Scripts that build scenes
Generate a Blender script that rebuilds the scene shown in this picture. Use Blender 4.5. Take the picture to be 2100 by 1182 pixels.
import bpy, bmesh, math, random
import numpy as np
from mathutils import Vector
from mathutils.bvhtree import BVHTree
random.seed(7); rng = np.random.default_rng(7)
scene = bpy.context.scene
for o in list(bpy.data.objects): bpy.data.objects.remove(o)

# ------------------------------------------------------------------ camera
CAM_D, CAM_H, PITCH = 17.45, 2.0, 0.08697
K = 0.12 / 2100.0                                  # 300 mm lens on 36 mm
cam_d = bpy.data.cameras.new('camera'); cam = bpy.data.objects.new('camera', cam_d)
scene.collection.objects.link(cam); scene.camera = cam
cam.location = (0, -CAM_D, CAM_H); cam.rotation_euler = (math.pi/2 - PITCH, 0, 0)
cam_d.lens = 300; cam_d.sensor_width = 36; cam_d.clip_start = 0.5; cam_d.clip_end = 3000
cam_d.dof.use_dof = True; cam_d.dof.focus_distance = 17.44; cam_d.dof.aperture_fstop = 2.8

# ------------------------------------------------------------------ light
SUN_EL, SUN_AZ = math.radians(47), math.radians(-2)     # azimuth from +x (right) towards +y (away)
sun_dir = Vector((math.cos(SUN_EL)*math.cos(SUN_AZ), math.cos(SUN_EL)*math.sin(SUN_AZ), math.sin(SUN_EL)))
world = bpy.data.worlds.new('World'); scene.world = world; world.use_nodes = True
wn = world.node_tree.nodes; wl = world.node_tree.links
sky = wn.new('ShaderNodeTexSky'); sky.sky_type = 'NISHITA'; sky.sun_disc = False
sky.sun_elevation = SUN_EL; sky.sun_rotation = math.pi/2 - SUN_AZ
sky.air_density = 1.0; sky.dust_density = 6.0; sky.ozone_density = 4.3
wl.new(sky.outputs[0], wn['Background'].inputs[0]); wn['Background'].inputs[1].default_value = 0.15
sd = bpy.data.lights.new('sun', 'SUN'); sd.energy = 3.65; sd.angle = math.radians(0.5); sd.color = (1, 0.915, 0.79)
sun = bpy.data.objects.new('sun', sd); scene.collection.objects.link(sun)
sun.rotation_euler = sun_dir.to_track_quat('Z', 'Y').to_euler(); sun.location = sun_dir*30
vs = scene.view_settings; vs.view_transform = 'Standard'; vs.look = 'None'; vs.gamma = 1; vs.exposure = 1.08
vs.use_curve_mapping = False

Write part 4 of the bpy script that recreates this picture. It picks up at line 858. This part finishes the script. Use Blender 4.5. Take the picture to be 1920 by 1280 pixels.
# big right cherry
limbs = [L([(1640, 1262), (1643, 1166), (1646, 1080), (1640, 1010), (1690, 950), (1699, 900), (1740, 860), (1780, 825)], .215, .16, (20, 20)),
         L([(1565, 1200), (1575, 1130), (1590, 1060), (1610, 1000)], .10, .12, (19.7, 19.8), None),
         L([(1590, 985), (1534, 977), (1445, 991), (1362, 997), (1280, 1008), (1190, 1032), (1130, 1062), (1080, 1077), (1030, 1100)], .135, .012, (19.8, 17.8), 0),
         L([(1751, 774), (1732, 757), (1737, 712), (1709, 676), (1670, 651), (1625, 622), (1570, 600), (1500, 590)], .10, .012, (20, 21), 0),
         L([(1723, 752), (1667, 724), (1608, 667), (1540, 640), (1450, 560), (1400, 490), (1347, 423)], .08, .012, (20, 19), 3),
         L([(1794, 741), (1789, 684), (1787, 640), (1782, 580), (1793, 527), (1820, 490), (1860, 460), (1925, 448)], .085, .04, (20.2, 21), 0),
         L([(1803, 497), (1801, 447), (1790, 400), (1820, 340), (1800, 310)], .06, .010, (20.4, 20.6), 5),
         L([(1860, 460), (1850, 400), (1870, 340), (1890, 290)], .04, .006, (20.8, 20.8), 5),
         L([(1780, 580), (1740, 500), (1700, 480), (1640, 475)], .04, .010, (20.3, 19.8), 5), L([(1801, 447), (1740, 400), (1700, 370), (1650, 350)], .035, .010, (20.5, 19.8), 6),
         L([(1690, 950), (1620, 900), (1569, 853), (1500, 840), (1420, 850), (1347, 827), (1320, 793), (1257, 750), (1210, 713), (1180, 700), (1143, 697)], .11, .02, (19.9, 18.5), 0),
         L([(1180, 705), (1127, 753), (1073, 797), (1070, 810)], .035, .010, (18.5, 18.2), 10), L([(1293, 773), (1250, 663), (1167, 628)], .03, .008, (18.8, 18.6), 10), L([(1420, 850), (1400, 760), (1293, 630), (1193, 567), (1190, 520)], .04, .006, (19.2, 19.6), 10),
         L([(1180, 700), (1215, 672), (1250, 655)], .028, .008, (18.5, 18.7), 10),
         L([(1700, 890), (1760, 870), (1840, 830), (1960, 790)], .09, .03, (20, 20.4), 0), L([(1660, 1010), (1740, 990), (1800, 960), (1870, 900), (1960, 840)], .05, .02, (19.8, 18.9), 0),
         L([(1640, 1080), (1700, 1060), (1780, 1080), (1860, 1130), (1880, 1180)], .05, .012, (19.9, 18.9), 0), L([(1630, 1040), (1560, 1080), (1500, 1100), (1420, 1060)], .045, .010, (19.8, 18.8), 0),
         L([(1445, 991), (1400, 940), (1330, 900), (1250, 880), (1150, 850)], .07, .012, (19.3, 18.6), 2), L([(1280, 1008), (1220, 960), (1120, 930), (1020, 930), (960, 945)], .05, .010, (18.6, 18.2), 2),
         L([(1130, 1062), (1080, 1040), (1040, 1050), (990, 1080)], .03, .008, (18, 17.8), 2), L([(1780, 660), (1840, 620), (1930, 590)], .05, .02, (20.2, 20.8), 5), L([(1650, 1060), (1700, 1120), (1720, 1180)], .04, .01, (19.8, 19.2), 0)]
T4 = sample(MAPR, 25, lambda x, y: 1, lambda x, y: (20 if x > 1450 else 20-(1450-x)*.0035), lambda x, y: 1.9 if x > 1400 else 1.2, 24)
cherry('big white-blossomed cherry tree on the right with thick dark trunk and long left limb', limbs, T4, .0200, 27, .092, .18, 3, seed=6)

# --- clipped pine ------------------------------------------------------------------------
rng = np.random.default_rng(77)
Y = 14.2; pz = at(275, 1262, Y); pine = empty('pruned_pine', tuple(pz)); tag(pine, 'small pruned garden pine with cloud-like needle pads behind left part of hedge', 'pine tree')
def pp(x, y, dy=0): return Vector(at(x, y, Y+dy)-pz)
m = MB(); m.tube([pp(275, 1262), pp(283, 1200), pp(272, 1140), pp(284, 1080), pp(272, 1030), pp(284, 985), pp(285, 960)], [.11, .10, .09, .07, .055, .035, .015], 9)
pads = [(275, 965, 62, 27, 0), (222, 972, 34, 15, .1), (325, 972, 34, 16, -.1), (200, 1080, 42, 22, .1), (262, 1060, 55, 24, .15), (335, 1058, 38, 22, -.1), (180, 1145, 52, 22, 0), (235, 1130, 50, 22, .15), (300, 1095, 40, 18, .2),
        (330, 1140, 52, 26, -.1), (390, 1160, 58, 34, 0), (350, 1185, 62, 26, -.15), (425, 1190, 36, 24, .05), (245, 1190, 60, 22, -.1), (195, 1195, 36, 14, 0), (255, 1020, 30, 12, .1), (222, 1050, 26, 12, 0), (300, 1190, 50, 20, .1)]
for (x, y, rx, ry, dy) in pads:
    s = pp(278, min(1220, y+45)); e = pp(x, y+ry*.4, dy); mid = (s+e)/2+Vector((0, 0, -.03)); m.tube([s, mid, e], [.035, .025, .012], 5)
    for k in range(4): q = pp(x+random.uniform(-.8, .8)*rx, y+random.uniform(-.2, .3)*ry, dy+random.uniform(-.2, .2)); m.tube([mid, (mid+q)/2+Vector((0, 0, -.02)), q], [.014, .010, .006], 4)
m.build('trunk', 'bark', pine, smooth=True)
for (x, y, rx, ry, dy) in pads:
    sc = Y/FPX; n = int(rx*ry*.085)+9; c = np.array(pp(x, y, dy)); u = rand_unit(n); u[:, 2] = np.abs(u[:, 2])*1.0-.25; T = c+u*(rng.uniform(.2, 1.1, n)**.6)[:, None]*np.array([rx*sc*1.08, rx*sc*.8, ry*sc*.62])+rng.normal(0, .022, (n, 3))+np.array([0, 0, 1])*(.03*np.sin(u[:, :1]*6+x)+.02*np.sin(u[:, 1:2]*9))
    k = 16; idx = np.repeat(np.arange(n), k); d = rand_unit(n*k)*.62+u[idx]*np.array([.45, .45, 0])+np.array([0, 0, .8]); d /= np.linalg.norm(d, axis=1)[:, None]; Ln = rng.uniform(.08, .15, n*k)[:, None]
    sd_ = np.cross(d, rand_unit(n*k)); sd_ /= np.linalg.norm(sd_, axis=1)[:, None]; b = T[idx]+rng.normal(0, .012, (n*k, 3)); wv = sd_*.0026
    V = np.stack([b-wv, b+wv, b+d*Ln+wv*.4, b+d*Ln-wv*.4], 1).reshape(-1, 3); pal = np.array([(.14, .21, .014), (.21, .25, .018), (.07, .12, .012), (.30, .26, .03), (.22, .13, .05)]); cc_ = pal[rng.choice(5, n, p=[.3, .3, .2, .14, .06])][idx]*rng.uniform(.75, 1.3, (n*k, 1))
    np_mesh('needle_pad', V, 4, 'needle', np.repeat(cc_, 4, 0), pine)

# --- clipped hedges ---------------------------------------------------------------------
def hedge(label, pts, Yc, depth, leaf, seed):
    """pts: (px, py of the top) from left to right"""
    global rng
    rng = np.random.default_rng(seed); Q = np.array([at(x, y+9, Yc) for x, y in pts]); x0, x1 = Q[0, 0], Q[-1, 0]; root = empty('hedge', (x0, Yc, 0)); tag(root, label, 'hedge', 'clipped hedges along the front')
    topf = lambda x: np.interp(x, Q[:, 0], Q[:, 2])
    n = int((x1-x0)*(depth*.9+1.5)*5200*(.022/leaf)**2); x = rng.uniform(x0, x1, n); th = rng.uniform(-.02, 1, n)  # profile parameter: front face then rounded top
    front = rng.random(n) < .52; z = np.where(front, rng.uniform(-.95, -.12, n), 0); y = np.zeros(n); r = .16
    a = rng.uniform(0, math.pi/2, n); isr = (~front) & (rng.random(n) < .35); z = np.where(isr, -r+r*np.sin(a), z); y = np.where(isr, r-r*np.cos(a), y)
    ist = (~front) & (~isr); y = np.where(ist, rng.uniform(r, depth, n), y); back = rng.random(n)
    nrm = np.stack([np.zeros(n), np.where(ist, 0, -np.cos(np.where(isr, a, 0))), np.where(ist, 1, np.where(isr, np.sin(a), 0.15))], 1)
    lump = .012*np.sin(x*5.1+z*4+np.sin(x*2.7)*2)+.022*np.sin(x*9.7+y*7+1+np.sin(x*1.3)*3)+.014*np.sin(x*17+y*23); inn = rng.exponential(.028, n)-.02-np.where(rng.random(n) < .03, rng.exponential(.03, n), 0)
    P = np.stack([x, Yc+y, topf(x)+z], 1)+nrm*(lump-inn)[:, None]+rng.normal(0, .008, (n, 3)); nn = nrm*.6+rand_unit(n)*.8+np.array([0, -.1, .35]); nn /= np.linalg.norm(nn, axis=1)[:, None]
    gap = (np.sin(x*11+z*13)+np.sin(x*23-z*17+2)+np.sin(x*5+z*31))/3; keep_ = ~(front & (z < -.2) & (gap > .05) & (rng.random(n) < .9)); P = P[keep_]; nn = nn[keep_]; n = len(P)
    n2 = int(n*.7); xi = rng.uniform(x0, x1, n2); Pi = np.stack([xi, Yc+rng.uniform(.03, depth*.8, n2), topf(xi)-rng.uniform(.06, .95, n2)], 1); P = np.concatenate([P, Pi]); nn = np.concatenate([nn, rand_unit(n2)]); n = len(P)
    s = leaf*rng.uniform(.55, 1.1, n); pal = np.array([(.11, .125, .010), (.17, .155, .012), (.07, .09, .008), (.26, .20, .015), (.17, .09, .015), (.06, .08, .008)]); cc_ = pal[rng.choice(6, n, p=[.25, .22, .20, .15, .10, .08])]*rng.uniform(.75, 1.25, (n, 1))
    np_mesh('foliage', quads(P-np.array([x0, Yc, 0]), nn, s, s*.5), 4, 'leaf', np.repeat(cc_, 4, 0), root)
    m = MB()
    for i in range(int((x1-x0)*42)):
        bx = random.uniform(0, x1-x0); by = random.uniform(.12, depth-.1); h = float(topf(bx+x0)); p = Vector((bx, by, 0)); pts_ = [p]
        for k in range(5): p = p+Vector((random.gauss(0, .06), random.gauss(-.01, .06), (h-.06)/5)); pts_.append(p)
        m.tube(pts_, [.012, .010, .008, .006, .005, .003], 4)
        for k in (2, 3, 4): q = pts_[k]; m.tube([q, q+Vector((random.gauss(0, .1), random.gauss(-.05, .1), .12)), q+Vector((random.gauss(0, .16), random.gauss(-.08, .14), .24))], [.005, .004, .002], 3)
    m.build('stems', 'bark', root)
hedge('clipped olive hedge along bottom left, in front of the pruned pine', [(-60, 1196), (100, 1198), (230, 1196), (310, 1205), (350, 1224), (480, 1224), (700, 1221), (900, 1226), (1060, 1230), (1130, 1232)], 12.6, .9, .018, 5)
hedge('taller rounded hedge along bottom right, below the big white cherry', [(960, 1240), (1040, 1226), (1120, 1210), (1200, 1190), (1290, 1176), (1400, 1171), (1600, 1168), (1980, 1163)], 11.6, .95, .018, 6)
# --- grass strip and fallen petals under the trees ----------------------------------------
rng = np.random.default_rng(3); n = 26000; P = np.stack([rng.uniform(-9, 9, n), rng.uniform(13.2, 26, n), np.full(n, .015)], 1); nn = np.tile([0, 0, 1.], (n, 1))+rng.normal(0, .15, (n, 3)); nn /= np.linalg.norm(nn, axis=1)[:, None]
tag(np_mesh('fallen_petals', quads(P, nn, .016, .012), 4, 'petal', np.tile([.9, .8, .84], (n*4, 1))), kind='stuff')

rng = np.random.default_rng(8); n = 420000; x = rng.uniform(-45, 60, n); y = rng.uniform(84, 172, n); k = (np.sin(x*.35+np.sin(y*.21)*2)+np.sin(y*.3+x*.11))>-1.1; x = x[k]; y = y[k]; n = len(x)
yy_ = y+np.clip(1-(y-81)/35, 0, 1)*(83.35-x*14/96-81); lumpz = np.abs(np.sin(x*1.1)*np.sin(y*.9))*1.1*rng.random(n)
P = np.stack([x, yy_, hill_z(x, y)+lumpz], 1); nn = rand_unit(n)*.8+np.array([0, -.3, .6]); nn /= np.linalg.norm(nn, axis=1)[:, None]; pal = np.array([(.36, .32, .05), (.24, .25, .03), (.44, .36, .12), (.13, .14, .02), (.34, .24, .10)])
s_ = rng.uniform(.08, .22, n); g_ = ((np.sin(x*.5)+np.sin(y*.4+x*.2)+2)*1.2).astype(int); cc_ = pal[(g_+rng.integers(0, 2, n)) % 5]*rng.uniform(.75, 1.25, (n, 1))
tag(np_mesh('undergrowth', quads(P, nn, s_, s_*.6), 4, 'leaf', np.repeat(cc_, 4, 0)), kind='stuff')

- Do this -
From the top of the listing above, restate each line word for word up to and including the line with "for o in list(bpy.data.objects): bpy.data.objects.remove(o)"; add nothing else.

- Answer to this task -
Generate a Blender script that rebuilds the scene shown in this picture. Use Blender 4.5. Take the picture to be 2100 by 1182 pixels.
import bpy, bmesh, math, random
import numpy as np
from mathutils import Vector
from mathutils.bvhtree import BVHTree
random.seed(7); rng = np.random.default_rng(7)
scene = bpy.context.scene
for o in list(bpy.data.objects): bpy.data.objects.remove(o)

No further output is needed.